Pilar Corrias

Koo Jeong A : Annual Journey

22 Apr - 29 May 2015

Koo Jeong A, Miraculous Efficacy, 2013. Watercolour on paper, 247.8 x 150.5 cm (unframed). Courtesy of the artist and Pilar Corrias Gallery.
Koo Jeong A will present a new series of large watercolour paintings depicting various large rock formations for her second solo exhibition, Annual Journey at Pilar Corrias Gallery. These new works are a continuation from Koo’s 2013 work Consciousness Dilatation that was commissioned for the Real DMZ Project 2013, a contemporary art project based on research conducted on the demilitarized zone (DMZ) separating North and South Korea.
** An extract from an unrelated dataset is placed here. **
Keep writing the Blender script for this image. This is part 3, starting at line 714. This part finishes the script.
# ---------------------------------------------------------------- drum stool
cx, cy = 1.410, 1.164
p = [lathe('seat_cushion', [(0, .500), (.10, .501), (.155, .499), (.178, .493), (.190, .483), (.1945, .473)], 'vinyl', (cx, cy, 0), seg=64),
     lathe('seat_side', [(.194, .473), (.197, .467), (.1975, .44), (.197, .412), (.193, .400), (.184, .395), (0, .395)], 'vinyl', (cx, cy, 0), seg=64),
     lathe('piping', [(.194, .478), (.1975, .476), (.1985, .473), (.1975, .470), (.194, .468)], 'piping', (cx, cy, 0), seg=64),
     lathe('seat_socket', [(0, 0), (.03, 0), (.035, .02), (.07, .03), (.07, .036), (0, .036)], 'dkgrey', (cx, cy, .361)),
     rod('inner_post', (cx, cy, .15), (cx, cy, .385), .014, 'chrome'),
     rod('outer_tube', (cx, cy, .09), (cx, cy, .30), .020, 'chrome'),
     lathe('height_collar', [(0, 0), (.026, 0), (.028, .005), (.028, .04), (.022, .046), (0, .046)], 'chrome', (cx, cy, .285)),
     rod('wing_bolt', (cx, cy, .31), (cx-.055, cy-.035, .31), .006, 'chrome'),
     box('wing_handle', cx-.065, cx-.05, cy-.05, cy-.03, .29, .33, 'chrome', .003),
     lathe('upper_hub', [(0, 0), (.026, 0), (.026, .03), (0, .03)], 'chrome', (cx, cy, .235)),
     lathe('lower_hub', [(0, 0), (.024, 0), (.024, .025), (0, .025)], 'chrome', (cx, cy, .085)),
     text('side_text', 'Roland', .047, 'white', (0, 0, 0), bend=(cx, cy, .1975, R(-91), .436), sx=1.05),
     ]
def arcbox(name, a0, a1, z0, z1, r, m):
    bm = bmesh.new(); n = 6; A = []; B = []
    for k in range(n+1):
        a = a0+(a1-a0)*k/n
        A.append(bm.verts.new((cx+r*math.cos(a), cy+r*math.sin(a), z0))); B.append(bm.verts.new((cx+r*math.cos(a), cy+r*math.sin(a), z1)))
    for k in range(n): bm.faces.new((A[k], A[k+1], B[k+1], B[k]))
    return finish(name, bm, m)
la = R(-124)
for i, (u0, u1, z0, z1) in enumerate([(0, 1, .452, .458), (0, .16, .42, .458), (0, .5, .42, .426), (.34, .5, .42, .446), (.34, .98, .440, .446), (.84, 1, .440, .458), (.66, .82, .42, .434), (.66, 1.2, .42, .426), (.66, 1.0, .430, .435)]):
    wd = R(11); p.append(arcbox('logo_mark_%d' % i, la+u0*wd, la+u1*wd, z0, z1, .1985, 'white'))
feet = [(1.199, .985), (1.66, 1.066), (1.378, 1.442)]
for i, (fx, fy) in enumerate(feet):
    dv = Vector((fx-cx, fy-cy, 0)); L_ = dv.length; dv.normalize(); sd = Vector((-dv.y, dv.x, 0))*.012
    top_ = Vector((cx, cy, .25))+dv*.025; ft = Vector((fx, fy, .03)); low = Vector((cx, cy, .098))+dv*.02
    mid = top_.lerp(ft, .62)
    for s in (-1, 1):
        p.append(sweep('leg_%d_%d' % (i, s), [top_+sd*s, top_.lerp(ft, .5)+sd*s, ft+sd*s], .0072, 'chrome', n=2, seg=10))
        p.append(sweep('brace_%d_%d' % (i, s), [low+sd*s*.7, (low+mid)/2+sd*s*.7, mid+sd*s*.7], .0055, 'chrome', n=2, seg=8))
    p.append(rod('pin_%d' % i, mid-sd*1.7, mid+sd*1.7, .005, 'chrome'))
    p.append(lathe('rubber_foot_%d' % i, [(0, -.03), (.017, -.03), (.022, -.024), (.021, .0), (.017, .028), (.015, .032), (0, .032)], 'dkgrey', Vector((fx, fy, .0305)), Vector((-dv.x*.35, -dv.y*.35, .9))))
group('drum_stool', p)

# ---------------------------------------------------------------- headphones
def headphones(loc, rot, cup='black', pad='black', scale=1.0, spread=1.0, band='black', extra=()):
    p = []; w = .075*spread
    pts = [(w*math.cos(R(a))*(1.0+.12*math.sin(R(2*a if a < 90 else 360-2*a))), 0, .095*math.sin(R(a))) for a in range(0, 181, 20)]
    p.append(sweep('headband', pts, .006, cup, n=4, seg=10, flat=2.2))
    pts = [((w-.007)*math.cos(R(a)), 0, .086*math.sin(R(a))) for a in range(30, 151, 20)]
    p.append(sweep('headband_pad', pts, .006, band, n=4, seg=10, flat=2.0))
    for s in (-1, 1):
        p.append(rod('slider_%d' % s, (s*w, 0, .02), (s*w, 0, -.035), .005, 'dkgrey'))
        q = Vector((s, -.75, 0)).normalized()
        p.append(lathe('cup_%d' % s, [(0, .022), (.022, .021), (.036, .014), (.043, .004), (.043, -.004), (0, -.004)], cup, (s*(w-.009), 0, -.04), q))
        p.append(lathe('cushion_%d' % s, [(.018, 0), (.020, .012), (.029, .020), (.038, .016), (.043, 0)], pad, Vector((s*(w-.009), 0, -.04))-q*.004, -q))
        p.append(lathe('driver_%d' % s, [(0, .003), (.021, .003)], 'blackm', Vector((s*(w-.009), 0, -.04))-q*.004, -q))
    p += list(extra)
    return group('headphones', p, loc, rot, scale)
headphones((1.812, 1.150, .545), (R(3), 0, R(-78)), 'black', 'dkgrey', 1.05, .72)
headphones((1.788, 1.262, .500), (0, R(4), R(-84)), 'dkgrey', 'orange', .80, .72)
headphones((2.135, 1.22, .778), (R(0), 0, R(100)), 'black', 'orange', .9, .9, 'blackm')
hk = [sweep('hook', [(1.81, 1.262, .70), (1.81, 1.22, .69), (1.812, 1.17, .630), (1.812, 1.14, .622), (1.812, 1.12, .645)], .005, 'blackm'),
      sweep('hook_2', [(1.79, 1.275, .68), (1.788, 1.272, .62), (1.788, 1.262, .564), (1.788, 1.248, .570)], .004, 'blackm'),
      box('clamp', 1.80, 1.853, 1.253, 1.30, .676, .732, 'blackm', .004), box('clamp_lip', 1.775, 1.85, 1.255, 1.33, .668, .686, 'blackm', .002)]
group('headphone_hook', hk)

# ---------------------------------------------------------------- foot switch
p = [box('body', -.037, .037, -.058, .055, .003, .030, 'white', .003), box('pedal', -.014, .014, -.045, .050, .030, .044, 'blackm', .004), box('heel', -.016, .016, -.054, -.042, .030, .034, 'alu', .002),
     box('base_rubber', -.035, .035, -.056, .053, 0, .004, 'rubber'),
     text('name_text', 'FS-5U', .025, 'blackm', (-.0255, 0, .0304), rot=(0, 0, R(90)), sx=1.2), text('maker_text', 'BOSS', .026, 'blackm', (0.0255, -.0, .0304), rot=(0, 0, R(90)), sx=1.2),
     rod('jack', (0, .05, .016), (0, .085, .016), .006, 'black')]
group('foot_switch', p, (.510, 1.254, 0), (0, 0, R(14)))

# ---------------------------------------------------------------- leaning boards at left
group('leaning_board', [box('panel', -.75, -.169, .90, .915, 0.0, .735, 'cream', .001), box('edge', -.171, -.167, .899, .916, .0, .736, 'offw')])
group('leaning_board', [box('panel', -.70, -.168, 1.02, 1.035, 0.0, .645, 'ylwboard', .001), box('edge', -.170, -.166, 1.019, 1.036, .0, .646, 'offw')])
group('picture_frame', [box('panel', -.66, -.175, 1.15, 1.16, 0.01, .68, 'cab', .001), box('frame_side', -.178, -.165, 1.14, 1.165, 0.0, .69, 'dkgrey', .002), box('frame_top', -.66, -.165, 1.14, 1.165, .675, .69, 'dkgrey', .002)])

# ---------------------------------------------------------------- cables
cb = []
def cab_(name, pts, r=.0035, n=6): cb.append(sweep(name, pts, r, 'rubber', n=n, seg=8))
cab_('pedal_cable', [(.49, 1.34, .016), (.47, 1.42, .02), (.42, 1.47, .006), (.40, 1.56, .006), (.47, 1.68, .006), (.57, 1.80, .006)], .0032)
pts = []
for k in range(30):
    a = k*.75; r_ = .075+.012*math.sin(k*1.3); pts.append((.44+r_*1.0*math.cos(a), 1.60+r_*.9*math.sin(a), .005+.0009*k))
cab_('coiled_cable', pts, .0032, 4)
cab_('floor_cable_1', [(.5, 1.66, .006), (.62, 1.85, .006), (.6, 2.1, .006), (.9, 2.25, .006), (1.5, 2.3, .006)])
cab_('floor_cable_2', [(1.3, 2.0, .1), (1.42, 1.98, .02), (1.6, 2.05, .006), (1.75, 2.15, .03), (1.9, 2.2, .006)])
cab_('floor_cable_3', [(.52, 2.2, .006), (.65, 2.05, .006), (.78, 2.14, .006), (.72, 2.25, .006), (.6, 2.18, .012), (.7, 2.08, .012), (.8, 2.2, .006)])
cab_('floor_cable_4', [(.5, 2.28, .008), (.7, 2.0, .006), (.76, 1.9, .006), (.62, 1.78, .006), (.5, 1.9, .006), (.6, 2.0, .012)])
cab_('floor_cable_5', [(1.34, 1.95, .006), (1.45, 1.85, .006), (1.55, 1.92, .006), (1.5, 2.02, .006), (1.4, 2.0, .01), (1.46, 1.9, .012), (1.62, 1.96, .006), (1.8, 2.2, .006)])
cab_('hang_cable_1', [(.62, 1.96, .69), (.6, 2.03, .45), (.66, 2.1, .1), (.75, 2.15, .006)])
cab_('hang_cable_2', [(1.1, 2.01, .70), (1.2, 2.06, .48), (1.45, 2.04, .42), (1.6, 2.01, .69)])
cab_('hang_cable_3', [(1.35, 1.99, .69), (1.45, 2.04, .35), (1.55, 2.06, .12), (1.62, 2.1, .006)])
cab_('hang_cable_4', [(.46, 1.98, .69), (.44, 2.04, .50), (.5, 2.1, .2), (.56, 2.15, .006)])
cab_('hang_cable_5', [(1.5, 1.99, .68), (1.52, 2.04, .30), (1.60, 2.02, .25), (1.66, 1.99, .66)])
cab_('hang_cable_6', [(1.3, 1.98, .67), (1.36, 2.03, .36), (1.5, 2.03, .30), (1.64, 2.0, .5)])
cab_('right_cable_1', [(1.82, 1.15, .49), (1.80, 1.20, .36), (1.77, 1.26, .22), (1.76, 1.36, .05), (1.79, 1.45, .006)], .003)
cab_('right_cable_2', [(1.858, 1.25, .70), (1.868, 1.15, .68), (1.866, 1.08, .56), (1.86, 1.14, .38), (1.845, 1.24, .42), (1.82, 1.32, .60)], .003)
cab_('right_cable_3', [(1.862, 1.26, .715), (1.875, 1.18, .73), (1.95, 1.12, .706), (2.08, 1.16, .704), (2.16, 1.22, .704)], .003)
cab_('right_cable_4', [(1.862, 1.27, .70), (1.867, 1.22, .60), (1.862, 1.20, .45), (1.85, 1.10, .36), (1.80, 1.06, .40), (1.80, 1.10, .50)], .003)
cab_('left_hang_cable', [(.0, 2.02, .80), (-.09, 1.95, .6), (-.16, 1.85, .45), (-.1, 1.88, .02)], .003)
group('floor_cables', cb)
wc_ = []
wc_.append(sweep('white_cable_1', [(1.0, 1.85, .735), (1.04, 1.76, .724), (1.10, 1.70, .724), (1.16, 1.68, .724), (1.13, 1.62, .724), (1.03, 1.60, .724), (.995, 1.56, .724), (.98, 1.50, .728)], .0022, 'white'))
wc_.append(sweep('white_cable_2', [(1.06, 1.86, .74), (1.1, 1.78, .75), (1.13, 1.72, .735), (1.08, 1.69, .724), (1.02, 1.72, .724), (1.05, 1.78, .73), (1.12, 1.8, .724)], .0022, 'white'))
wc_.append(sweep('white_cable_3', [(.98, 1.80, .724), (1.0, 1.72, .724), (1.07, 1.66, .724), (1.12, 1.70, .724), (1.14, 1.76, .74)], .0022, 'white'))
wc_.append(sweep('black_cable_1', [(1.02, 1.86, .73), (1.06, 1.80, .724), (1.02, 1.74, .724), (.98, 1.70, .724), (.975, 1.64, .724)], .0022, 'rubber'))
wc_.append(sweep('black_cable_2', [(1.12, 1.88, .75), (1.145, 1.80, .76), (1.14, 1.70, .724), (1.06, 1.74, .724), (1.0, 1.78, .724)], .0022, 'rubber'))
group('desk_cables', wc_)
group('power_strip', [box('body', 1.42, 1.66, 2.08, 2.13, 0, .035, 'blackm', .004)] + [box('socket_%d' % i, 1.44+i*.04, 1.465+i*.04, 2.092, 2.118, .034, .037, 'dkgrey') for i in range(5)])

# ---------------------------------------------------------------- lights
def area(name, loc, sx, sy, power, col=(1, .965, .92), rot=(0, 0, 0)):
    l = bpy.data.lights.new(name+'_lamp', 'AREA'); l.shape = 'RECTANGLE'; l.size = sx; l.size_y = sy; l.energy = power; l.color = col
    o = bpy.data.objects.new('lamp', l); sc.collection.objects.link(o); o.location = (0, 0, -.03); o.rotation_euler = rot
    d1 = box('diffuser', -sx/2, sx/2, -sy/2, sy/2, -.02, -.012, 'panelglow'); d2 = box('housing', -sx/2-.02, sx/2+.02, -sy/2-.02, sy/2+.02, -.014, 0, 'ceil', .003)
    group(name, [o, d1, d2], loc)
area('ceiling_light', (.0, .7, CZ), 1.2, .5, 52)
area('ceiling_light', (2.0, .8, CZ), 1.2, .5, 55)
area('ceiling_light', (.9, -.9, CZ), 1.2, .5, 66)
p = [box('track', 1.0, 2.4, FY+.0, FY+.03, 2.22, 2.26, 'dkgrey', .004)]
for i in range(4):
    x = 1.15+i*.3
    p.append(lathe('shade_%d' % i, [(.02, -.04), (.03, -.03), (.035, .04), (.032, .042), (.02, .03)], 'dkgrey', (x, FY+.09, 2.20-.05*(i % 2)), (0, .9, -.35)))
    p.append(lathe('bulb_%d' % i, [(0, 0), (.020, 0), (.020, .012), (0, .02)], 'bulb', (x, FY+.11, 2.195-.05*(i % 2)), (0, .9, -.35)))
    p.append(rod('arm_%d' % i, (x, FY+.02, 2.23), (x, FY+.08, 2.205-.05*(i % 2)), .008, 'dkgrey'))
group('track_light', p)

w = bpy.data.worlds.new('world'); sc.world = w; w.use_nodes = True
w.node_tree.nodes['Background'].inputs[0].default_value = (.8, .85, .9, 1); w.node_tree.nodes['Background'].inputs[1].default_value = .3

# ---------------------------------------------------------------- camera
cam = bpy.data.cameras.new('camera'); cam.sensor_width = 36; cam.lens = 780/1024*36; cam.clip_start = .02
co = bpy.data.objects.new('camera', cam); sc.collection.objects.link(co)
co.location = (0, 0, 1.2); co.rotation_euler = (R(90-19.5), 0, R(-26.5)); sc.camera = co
Consciousness Dilatation comprised an installation of various sized basalt rocks, which Koo had collected together with local residents from the fields surrounding Cheorwon, a small military town just South of the border. The rocks were then spread in a constellation-like form across the DMZ Peace Plaza. The constellation format was key as there is no beginning or end within it, instead it is all about how elements connect and relate to one another – both through the material and metaphorical stratification of the existing rice fields and rocks, the memory of the Korean War, and the DMZ as an ecological park.

According to the Ramsar Convention, the DMZ is a protected conservation wetland. As the Korean War led to the division of the Korean Peninsula, the subsequent demarcation of the DMZ as zone of geological and ecological resources between the two countries means that no ecological material can leave the zone. For Koo this state also creates a type of void. It is the void, or the space in between the rocks, that contains their power.

Known for her minimal and poetic installations, Koo makes works that are seemingly casual, yet at the same time remarkably precise, deliberate, and considered. In these new large scale watercolour paintings Koo returns again to the rocks and what they symbolize to her, capturing smaller voids and, from the larger constellation, the relationships that exist between the basalt rocks. The element of air and the invisible force of the winds is key to Eastern philosophy ­- the paintings start from the depiction of the air, which is drawn first in strong colorful brushstrokes and surrounds the density that the rocks inhabit.

For Koo the void is a metaphoric matter. The artist quotes Alejandro Zambra’s short novel Bonsai (2011), which considers the void in a similar way. At the end of the story the lead character Julio learns how to glide the void by taking a taxi and asking the driver to drive in any direction until his time is up on the meter. The void is the unknown and infinite possibility.